Stocks rose Friday, with all the major averages on pace for weekly declines, as investors drew conflicting conclusions about what the latest payroll numbers mean for future Federal Reserve rate hikes.
The Dow Jones Industrials gained 401.97 points, or 1.3%, to conclude Friday at 32,403.22.
The S&P 500 advanced 50.66 points, or 1.4%, to 3,770.55
The NASDAQ was ahead of Thursday's close by 132.31 points, or 1.3%, to 10,475.25.
All the major averages are on track to close out the week with losses, with the Dow down 2.5% and set to end four weeks of gains.
The S&P and lost 4.5%, and the NASDAQ is down 5.9%, on pace to break two-week winning streaks. The tech-heavy NASDAQ is also on course for its worst weekly performance since January 2022.
A better-than-expected October non-farm payrolls report on Friday further fueled some concerns that the Fed will persist with its tightening campaign. The report showed 261,000 payrolls added in October, surpassing a Dow Jones estimate of 205,000 additions. However, the unemployment rate came in at 3.7%, slightly above the expected 3.5%.
China stocks higher Friday, although the government hasn't formally announced a pivot. Pinduoduo, JD.com and Alibaba shares surged.
Corporate earnings season continued, with mobile payment company Block surging 17% after beating expectations.
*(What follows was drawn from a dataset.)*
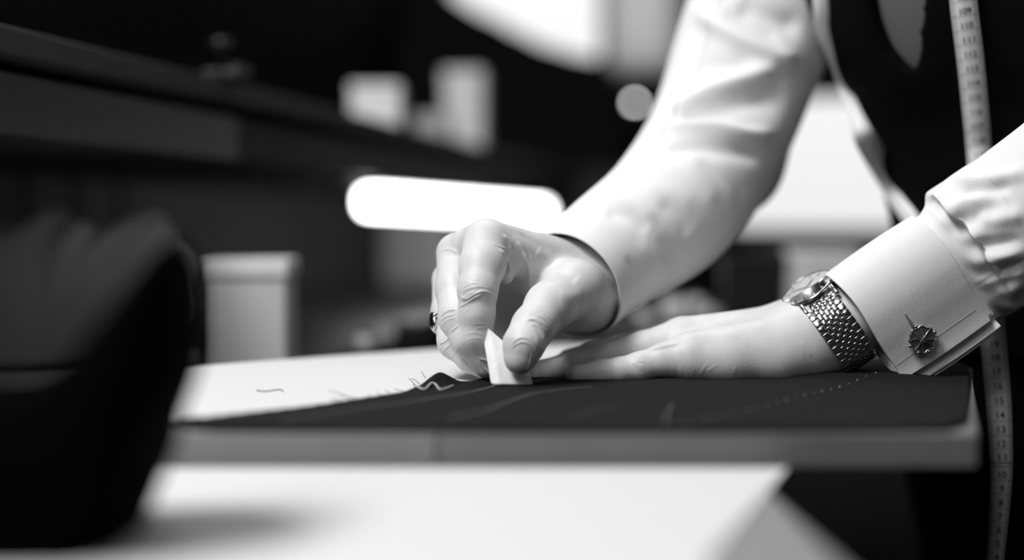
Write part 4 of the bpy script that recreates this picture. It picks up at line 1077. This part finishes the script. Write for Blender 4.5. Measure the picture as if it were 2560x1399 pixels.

Carvana shared dropped 20% as it posted a wider-than-expected loss, while Twilio and Atlassian both plummeted on disappointing guidance.
Treasury prices gave up its gains, raising yields to 4.18% from Thursday's 4.15%. Treasury prices and yields move in opposite directions.
Oil prices jumped $4.40 to $92.57 U.S. a barrel.
Gold prices hiked $52.90 to $1,683.80 U.S. an ounce.